Press Digest: Navalny-led coalition barred from running in Novosibirsk poll

The election committee in the Novosibirsk region has denied registration to PARNAS party lists at the polls in the regional legislative assembly. Source: Kommersant

The election committee in the Novosibirsk region has denied registration to PARNAS party lists at the polls in the regional legislative assembly. Source: Kommersant

RBTH presents a selection of views from leading Russian media on international events, featuring reports on local authorities’ refusal to register the RPR-Parnas opposition coalition in regional elections in Novosibirsk, and the deployment of nuclear bombers in Crimea, as well as an interview with former deputy Pentagon chief Paul Wolfowitz.

Local authorities bar Democratic Coalition from Novosibirsk elections

The Novosibirsk election commission has refused to register the party list of the Democratic Coalition (based on the RPR-Parnas alliance) for regional elections, writes the centrist daily Nezavisimaya Gazeta.

The electoral commission dismissed the collected signatures as “fabricated,” even though – as the head of the Democratic Coalition’s campaign in Novosibirsk, Leonid Volkov, pointed out – handwriting experts failed to find even a single fabricated signature.

The coalition, an alliance of opposition parties RPR and Parnas, is led by opposition figurehead, politician and lawyer Alexei Navalny and former prime minister Mikhail Kasyanov.

The liberals see what happened as a purely political decision. For example, signatures were rejected as defective if the passport of the signatory was not listed in the database of the Federal Migration Service.

But Volkov claims that the signatures were checked against one-year-old databases – so that the system did not see any documents issued less than a year ago. The opposition would-be candidates have already announced that, in any case, they will appeal the decision of the electoral commission to higher authorities and courts.

Experts, however, believe that a chance still remains for the democrats to participate in the federal election, since previously Moscow strongly recommended the regional authorities not to hinder RPR-Parnas from being registered.

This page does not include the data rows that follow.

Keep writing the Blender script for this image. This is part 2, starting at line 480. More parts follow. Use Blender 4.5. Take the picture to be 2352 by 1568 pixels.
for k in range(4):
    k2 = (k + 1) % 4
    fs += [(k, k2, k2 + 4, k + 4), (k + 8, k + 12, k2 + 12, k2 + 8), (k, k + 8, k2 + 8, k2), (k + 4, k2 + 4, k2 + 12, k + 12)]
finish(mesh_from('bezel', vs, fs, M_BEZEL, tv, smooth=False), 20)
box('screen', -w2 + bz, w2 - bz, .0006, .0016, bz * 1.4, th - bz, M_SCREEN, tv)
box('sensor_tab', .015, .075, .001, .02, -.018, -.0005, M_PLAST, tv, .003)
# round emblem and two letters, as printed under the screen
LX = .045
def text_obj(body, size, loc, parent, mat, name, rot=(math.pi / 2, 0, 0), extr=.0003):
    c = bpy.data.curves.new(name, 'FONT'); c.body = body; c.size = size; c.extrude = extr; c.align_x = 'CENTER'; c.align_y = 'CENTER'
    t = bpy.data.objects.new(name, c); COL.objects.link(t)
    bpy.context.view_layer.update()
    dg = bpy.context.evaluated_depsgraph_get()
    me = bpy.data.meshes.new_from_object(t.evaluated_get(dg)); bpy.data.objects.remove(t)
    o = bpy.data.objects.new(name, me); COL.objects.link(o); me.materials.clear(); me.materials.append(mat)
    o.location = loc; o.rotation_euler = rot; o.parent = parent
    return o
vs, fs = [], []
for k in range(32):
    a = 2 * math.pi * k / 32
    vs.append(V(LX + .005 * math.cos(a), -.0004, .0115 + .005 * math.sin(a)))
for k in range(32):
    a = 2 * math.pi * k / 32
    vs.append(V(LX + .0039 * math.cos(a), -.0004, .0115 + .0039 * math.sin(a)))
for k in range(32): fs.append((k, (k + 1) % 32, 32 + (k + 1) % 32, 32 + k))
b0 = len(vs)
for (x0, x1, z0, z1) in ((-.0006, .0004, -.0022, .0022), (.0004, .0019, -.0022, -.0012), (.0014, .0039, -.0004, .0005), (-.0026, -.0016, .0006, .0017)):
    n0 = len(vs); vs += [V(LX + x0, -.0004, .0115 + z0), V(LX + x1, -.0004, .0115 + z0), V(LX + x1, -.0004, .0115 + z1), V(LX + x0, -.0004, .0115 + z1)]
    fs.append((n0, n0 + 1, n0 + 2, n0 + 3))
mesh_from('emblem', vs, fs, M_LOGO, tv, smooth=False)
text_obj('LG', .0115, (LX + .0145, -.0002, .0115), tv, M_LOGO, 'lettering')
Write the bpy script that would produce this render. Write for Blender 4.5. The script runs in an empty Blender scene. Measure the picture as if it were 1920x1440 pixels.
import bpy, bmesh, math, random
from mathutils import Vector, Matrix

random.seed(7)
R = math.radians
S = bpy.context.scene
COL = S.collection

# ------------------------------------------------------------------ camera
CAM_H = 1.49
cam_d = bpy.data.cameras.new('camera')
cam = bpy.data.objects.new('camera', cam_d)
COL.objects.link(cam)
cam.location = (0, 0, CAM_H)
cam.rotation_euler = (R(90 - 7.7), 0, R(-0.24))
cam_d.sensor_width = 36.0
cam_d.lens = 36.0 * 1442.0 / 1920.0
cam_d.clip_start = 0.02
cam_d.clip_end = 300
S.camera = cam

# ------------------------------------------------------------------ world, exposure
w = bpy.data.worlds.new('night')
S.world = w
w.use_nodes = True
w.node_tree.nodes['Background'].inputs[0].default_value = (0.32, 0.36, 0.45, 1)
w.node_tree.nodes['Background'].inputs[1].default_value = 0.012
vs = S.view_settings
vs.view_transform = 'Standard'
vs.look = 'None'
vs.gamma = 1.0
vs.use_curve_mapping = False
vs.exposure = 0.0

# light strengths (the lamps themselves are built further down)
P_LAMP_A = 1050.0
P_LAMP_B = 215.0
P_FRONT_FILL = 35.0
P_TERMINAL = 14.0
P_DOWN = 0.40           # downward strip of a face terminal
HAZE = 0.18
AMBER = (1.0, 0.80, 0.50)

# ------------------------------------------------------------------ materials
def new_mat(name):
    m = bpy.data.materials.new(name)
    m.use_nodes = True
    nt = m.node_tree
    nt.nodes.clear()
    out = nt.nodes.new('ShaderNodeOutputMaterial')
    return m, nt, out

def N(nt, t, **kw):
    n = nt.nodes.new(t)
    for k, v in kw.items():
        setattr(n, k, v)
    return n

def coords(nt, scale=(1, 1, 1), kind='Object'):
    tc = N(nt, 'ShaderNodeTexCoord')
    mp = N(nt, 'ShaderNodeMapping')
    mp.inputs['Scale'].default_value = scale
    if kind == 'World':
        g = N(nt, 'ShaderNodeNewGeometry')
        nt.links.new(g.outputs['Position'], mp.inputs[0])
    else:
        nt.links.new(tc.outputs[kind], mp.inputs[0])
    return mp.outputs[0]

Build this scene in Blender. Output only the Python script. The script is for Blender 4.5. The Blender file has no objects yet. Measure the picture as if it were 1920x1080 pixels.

According to the head of the Political Expert Group, Konstantin Kalachev, Novosibirsk did not heed these recommendations.

Alexei Makarkin, first vice-president of the Center for Political Technologies, believes that the watchdog logic of regional authorities has triumphed there, and if the Kremlin chooses not to allow the opposition to the State Duma elections, “it can come up with any reasons, for example, to revoke the party registration.”

 

Former deputy Pentagon chief Paul Wolfowitz gives exclusive interview

The news website Gazeta.ru has published an interview with former head of the World Bank and ex-Pentagon deputy chief Paul Wolfowitz.

“I believed that Russia was becoming part of the West, since Russia is largely a European country <...>. However, what is happening today is a kind of revival of the ‘Cold War,’” said Wolfowitz.

According to him, avoiding a new “Cold War” is only possible if Russia returns to the path on which it was in the 1990s – to the path of democratic reforms, integration into European institutions and compliance with the security treaties that it concluded.

However, Wolfowitz believes the goal of Russian policy is now to destabilize Ukraine as a warning to those who think about removing corrupt dictators from power, as Ukrainians did a year ago.

Answering a question from the website about what he thinks of the idea of supplying lethal weapons to Ukraine, the Pentagon's former deputy chief said: “I think this is an important principle that people are willing to fight for their freedom and independence. And they must have the means for doing this.”

Wolfowitz pointed out that the ceasefire currently in force in eastern Ukraine is not a genuine truce, and if the strengthening of Ukrainian military power will provide a real truce, it is good for Ukraine to have such a lever [lethal weapons].

As for the partnership between Russia and the United States in the fight against the Islamic State (ISIS) radical militant group, Wolfowitz noted that it needs a fundamental change in Russia's approach to Syria.

 

Russia will not deploy nuclear bombers in Crimea

The Russian Defense Ministry has officially abandoned plans to deploy a squadron of Tu-22M3 long-range bombers in Crimea, the daily tabloid Moskovsky Komsomolets reports, even though the idea of relocating bombers to Crimea has repeatedly been voiced by sources in the Defense Ministry and even the Foreign Ministry, the newspaper reminds its readers.

According to some experts, from Crimea the Tu-22M3 could reach NATO bases in Eastern and Southern Europe, and virtually anywhere in Western Europe. Therefore,   the deployment of strategic bombers in Crimea could serve as a real deterrent for adversaries of Russia, writes Moskovsky Komsomolets.

At the same time, Viktor Murakhovsky, a military expert and the editor-in-chief of the Arsenal Otechestva military magazine, told the newspaper that there is really no need to place the Tu-22M3 in Crimea.

“This is an operational-strategic-level aircraft, it can operate from its bases in central Russia,” he said. But the main threat is that if the strategic bombers are placed in Crimea, they will immediately fall under the tactical resources of NATO (for example, the naval forces in the Black Sea region).